Bu açıklamalar ışığında, mahkememizce tesis edilen ihtiyati tedbir kararının uygulanmamış olması nedeni ile davalı lehine kötüniyet tazminatı hükmedilmemiş…” gerekçesi ile davanın REDDİNE karar verilmiş, verilen bu karara karşı davacı vekili tarafından istinaf kanun yoluna başvurulmuştur.
İSTİNAF NEDENLERİ:
Davacı vekili istinaf dilekçesinde özetle; eksik ve yetersiz inceleme ile hüküm kurulduğunu, Karşıyaka 3. İcra Müdürlüğü’nün 2016/10280 Esas sayılı dosyasına konu bonolardaki imzanın müvekkiline ait olmadığını, bonolardaki ciro kısmındaki imzanın müvekkiline ait olmadığını ispat etmek için teknik inceleme yapılmasını talep etmelerine rağmen; imzayı ikrar ettikleri iddiası ile davanın reddine karar verilmesinin hukuk mantığı ile bağdaşmadığını, imzaların müvekkiline ait olmadığını ısrarla ileri sürmelerine rağmen dar ve kısıtlı yapılan yorum ile hakkaniyet ve adalet anlayışının zedelendiğini, bilirkişi incelemesi ile imzaların müvekkiline ait olmadığının tespiti ile davanın kabulüne karar verilmesi gerekirken davanın reddine karar verilmesinin yasaya, usule, hukuka ve hakkaniyete aykırı olduğunu ileri sürerek yerel mahkeme kararının kaldırılması istemiyle istinaf kanun yoluna başvurmuştur.
DELİLLERİN TARTIŞILMASI, HUKUKİ SEBEP VE GEREKÇE:
Dava, icra takibine dayanak kambiyo senedindeki imzanın kendisine ait olmadığı iddiasına dayalı menfi tespit istemine ilişkindir.

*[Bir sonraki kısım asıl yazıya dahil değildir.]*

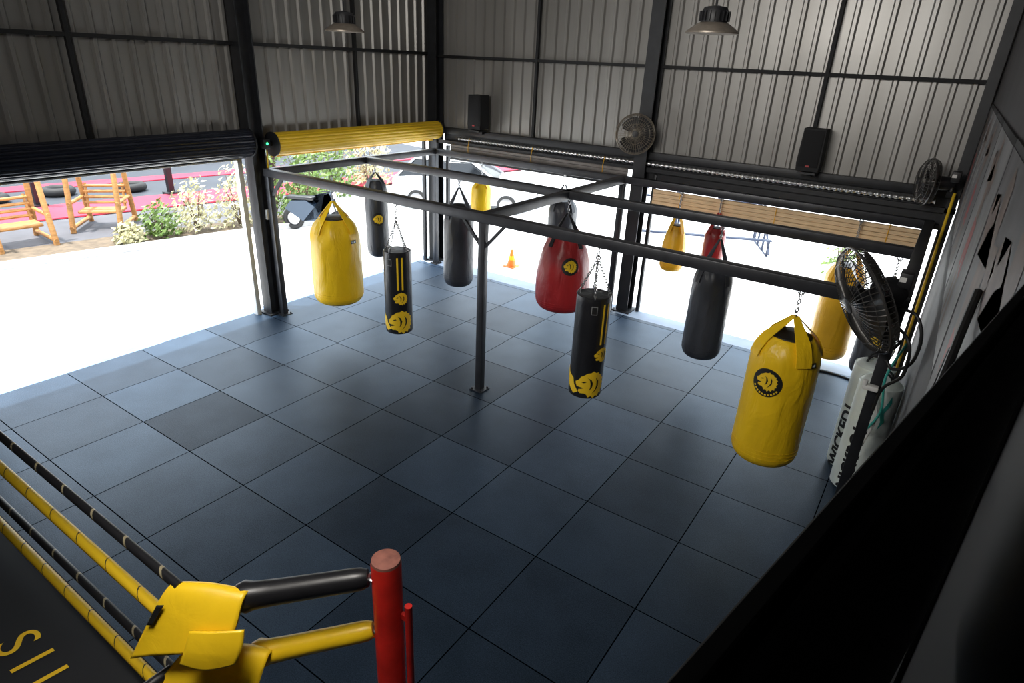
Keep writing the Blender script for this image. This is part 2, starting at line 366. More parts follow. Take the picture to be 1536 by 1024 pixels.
def emblem(top,rf,th,z0,D,ring=True,base=None):
    mk('badge',decal([circ(D/2,40)],rf,th,z0,.005,sub=.02),M['blkp'],top)
    if ring:
        r0,r1=D*.395,D*.45
        polys=[]
        for i in range(10):
            t0=math.pi*(1.14+.074*i);t1=t0+math.pi*.045
            polys.append([(r0*math.cos(t0),r0*math.sin(t0)),(r1*math.cos(t0),r1*math.sin(t0)),(r1*math.cos(t1),r1*math.sin(t1)),(r0*math.cos(t1),r0*math.sin(t1))])
        mk('badge_lettering',decal(polys,rf,th,z0,.008),M['yelflat'],top)
        lion(top,rf,th,z0+D*.05,D*.70,.009)
    else: lion(top,rf,th,z0,D*.76,.009)
def facing(x,y): return math.atan2(CAM.y-y,CAM.x-x)
def chainlinks(mb,a,b,link=.05,r=.006):
    a,b=Vector(a),Vector(b);d=b-a;L=d.length;n=max(2,int(L/(link*.75)));d.normalize();u=d.orthogonal().normalized();w=d.cross(u)
    for i in range(n):
        c=a+d*L*(i+.5)/n;ax=u if i%2 else w;sd=d.cross(ax)
        mb.tube([c+d*math.cos(t)*link*.5+sd*math.sin(t)*link*.28 for t in [2*math.pi*k/10 for k in range(10)]],r,5,closed=True)
GR='punching bags hanging from the rack'
def strapbag(x,y,zb,R,Hb,zt,m,label,profile=None,capm=None,nstr=4,strapw=.07,beamz=H-.12,fold=.03,sm=None,a0=.5):
    top=thing('punching_bag',label,'punching bag',(x,y,zb),0,GR)
    if profile is None:
        profile=[(0,0),(.45,.0),(.8,.018),(.95,.055),(1,.12),(1.0,.3),(1.0,.6),(.985,.8),(.94,.89),(.82,.955),(.66,1.0)]
    pr=[(max(0,a),b) for a,b in catm([(p[0]*R,p[1]*Hb) for p in profile],6)];rf=rfun(pr)
    ph=random.random()*6
    def fn(a,r,z):
        t=max(0,(z/Hb-.72)/.28);t2=max(0,min(1,z/Hb/.5))
        return r*(1+fold*t*math.cos(9*a+ph)+fold*.25*math.cos(5*a+ph*2+z*6)*t2*.5)
    mk('bag_body',MB().rev(pr,56,fn=fn),m,top,ang=60)
    rt=pr[-1][0]
    cap=MB().rev([(0,Hb*.985),(rt*.93,Hb*.985),(rt*.9,Hb+.012),(rt*.3,Hb+.03),(0,Hb+.035)],28);mk('bag_mouth',cap,capm or M['blkp'],top)
    zr=zt-zb
    for i in range(nstr):
        a=2*math.pi*(i+a0)/nstr+facing(x,y)
        pts=[];
        for t in np.linspace(0,1,9):
            if t<.35: z=Hb*(.86+.14*t/.35);r=rf(z)*(1+fold*.6)+.008
            else:
                s=(t-.35)/.65;z=Hb+(zr-Hb)*s;r=(rt*1.03+.006)*(1-s)+.012
            pts.append((r,z,strapw*(1-.6*max(0,(t-.35)/.65))))
        ca,sa=math.cos(a),math.sin(a);vs=[];fs=[]
        for (r,z,w) in pts:
            for sgn in (-1,1):
                for o in (0,.008): vs.append(((r+o)*ca-sgn*w/2*sa,(r+o)*sa+sgn*w/2*ca,z))
        for k in range(len(pts)-1):
            b=k*4;c=b+4;fs+=[(b,b+2,c+2,c),(b+1,c+1,c+3,b+3),(b,c,c+1,b+1),(b+2,b+3,c+3,c+2)]
        mk('strap',MB().add(vs,fs),sm or m,top,ang=60)
    g=MB().ring((0,0,zr+.015),.025,.006,(math.cos(.5),math.sin(.5),0),16)
    chainlinks(g,(0,0,zr+.03),(0,0,beamz-zb),.05,.006)
    g.ring((0,0,beamz-zb-.02),.025,.007,(0,1,0),16);mk('hanging_chain',g,M['chain'],top)
    sm_=MB()
    for q in (.10,.13,.16) : 
        z=Hb*q;sm_.tube([((rf(z)+.001)*math.cos(t),(rf(z)+.001)*math.sin(t),z) for t in np.linspace(0,2*math.pi,49)[:-1]],.003,4,closed=True)
    mk('stitched_seam',sm_,m,top)
    return top,rf
def label_patch(top,rf,th,z,w=.10,h=.05):
    mk('brand_patch',decal([[(-w/2,-h/2),(w/2,-h/2),(w/2,h/2),(-w/2,h/2)]],rf,th,z,.012),M['blkp'],top)
    mk('patch_mark',decal([[(-w*.35,-h*.25),(-w*.25,-h*.25),(-w*.25,h*.25),(-w*.35,h*.25)],[(-w*.25,-h*.25),(-w*.1,-h*.25),(-w*.1,-h*.1),(-w*.25,-h*.1)],[(w*.0,-h*.25),(w*.35,-h*.25),(w*.35,h*.2),(w*.2,h*.2),(w*.2,0),(w*.0,0)]],rf,th,z,.014),M['wht'],top)
PEAR=[(0,0),(.5,.0),(.82,.025),(.97,.08),(1,.16),(1,.40),(.99,.66),(.95,.82),(.80,.93),(.58,1.0)]
SLIM=[(0,0),(.5,.0),(.82,.025),(.97,.08),(1,.16),(1,.40),(1,.7),(.97,.86),(.86,.95),(.70,1.0)]
t,rf=strapbag(-3.14,2.23,.60,.375,1.32,2.17,M['yel'],'wide yellow vinyl punching bag with gathered straps over mats',PEAR,fold=.05,strapw=.1)
label_patch(t,rf,facing(-3.14,2.23)+.75,1.02)
t,rf=strapbag(3.36,2.23,.50,.325,1.38,2.08,M['yel'],'large yellow vinyl punching bag with round black lion badge',fold=.035,strapw=.15,a0=.35)
emblem(t,rf,facing(3.36,2.23)-.33,.97,.29);label_patch(t,rf,facing(3.36,2.23)+.85,1.20)
t,rf=strapbag(3.36,6.2,.2,.28,1.45,1.95,M['yel2'],'amber yellow punching bag hanging beside the back doorway')
t,rf=strapbag(-4.40,4.3,.63,.21,1.42,2.2,M['gry'],'slim charcoal punching bag with small yellow lion print',SLIM)
emblem(t,rf,facing(-4.4,4.3)+.1,.75,.24,False)
strapbag(-2.43,4.3,.50,.26,1.40,2.2,M['gry'],'plain charcoal grey punching bag with rounded base',SLIM)
strapbag(-1.5,6.2,.65,.27,1.2,2.15,M['gry'],'charcoal grey punching bag behind the red one',SLIM)
strapbag(1.97,4.3,.47,.265,1.30,2.15,M['gry'],'plain heavy charcoal punching bag with smooth rounded base',SLIM)
RP=[(0,0),(.5,.0),(.80,.03),(.95,.10),(1,.2),(1.0,.40),(.95,.58),(.82,.78),(.64,.92),(.50,1.0)]
t,rf=strapbag(-.33,4.3,.60,.42,1.22,2.12,M['red'],'red pear-shaped punching bag with small yellow lion print',RP,fold=.05,sm=M['blk'])
emblem(t,rf,facing(-.33,4.3)+.25,.80,.26,False)
strapbag(-3.4,6.2,1.36,.20,.55,2.05,M['yel'],'small yellow punching bag hanging beside the corner column',PEAR)
strapbag(.70,6.2,1.0,.20,.78,2.0,M['yel2'],'small yellow teardrop punching bag in the back doorway',RP)
strapbag(1.36,6.2,1.25,.17,.6,2.1,M['red'],'small red punching bag partly behind the charcoal one',PEAR)
t,rf=strapbag(4.0,4.3,.85,.2,.9,2.1,M['gry'],'dark punching bag with yellow print beside the side wall',PEAR)
emblem(t,rf,facing(4.0,4.3)+.2,.5,.25,False)
def striped(x,y,zb,R,Hb,label,thoff,big_th):
    top=thing('punching_bag',label,'punching bag',(x,y,zb),0,GR)
    pr=[(max(0,a),b) for a,b in catm([(0,0),(R*.6,0),(R*.93,.012),(R,.05),(R,.2),(R,Hb*.5),(R,Hb-.12),(R*.995,Hb-.03),(R*.97,Hb),(R*.9,Hb+.004)],5)];rf=rfun(pr[:-3])
    mk('bag_body',MB().rev(pr,48),M['blk'],top,ang=50)
    g=MB().ring((0,0,Hb-.004),R*.93,.013,seg=40);mk('top_rim',g,M['blk'],top)
    th=facing(x,y)+thoff
    L=Hb-.1
    for u0 in (-.045,0.02):
        mk('yellow_stripe',decal([[(u0,-L*.21),(u0+.024,-L*.21),(u0+.024,L*.21),(u0,L*.21)]],rf,th,Hb*.76,.004),M['yelflat'],top)
    lion(top,rf,th,Hb*.46,.20,.007)
    t2=facing(x,y)+big_th
    lion(top,rf,t2,.20,.37,.004)
    t3=t2-1.55
    mk('mane_graphic',decal([[(-.06,.18),(.0,.10),(.08,.06),(.10,-.02),(.16,-.10),(.10,-.14),(.0,-.06),(-.04,.0),(-.10,.04),(-.14,-.08),(-.22,-.12),(-.18,.02),(-.12,.12)]],rf,t3,.2,.004),M['yelflat'],top)
    mk('label_box',decal([[(-.035,-.05),(.035,-.05),(.035,.05),(-.035,.05)]],rf,th-.75,Hb-.13,.004),mat('grey_tag',(.2,.2,.2),.5),top)
    mk('label_box',decal([[(-.027,-.042),(.027,-.042),(.027,.042),(-.027,.042)]],rf,th-.75,Hb-.13,.006),M['blkp'],top)
    zj=min(H-.16-zb,Hb+.42)
    for i in range(4):
        a=th+math.pi/4+i*math.pi/2;g=MB();px,py=R*.9*math.cos(a),R*.9*math.sin(a)
        g.ring((px,py,Hb+.012),.02,.005,(-math.sin(a),math.cos(a),0),12)
        chainlinks(g,(px,py,Hb+.02),(0,0,zj),.045,.006);mk('chain',g,M['chain'],top)
    g=MB();g.ring((0,0,zj+.01),.025,.008,(0,1,0),14);g.rev([(0,zj+.02),(.016,zj+.02),(.016,zj+.04),(0,zj+.04)],12)
    if H-.12-zb>zj+.08: chainlinks(g,(0,0,zj+.04),(0,0,H-.12-zb),.045,.006)
    mk('swivel_hook',g,M['chain'],top)
    return top
striped(-1.86,2.23,.46,.195,1.22,'slim black punching bag with yellow stripes and lion graphic on chains',.15,.1)
striped(1.24,2.23,.51,.20,1.27,'black punching bag with yellow side stripes and lion graphic on chains',.85,.35)
def whitebag(x,y,label,txt,dth):
    R=.205;top=thing('punching_bag',label,'punching bag',(x,y,.0),0)
    pr=[(max(0,a),b) for a,b in catm([(0,0),(R*.7,0),(R*.95,.03),(R,.09),(R,.5),(R,1.22),(R*.95,1.30),(R*.6,1.34),(0,1.34)],5)];rf=lambda z:R
    mk('bag_body',MB().rev(pr,44),M['wht'],top,ang=60)
    th=facing(x,y)
    mk('printed_lettering',textdecal(txt,.185,rf,th+dth,.44,.005,rot=math.pi/2,bold=.008),M['blkp'],top)
    mk('printed_swirl',decal([[(-.02,-.2),(.03,-.1),(.0,.0),(.05,.12),(.03,.2),(.0,.1),(-.04,0),(-.01,-.1)]],rf,th+.5,1.05,.005),M['teal'],top)
    for i in range(2):
        g=MB().tube([(.09*math.cos(a)*1,(.05 if i else -.05),1.33+.1*math.sin(a)) for a in np.linspace(0,math.pi,10)],.012,6);mk('handle_strap',g,M['blk'],top)
whitebag(4.10,3.50,'white punching bag with bold black lettering standing against wall','WICKED1',-.6)
whitebag(4.205,3.07,'second white punching bag with black lettering and teal cables','NICKBO1',-.25)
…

İstinaf kanun yolu başvurusuna konu edilen karar hakkında; 6100 sayılı HMK’nın 355. maddesindeki düzenleme gereğince, istinaf dilekçesinde belirtilen nedenler ve kamu düzenine ilişkin aykırılık bulunup bulunmadığı hususlarıyla sınırlı olarak inceleme yapılmıştır.
Dosyadaki belgelere, kararın dayandığı delillerle, usul ve yasaya uygun gerektirici nedenlere ve özellikle dava dilekçesinde takibe dayanak bonoda ciranta olarak davacının imzasının bulunduğunun beyan edilmesine, yargılamada eksiklik bulunmamasına, kararda kamu düzenine ilişkin bir aykırılık bulunmamasına göre; kanunun olaya uygulanmasında ve gerekçede hata edilmediği, ihtilafın doğru olarak tanımlandığı, inceleme konusu kararın usul ve esas yönünden hukuka uygun olduğu anlaşıldığından davacı vekilinin yerinde bulunmayan istinaf kanun yolu başvurusunun 6100 sayılı HMK’nın 353/(1)-b-1. maddesi gereğince esastan reddine karar vermek gerekmiştir.
HÜKÜM: Yukarıda açıklanan nedenlerle;
1-Karşıyaka Asliye Ticaret Mahkemesi’nin 18/04/2019 tarih ve 2018/700 Esas 2019/227 Karar sayılı hükmü usul ve esas yönünden hukuka uygun bulunduğundan davacı vekilinin istinaf kanun yolu başvurusunun 6100 sayılı HMK’nın 353/(1)-b-1. maddesi uyarınca ESASTAN REDDİNE,
2-İstinaf başvurusu sırasında alınması gereken 179,90.TL maktu karar harcından peşin olarak alınan 44,40.TL harcın mahsubu ile bakiye 135,50.TL harcın davacıdan alınarak hazineye gelir kaydına,
3-İstinaf kanun yolu başvurusunda bulunan davacı tarafından yapılan yargılama giderlerinin kendi üzerinde bırakılmasına,
4-İstinaf incelemesi sırasında duruşma açılmadan karar verildiğinden davalı yararına vekalet ücreti takdirine yer olmadığına,
5-Kararın taraflara tebliği, kesinleştirme, harç ikmali ve gider avansı iadesi işlemlerinin yerel mahkemece yerine getirilmesine,
Dosya üzerinden yapılan inceleme neticesinde HMK’nın 362/(1)-a maddesi uyarınca kesin olmak üzere 02/02/2023 tarihinde oy birliğiyle karar verildi.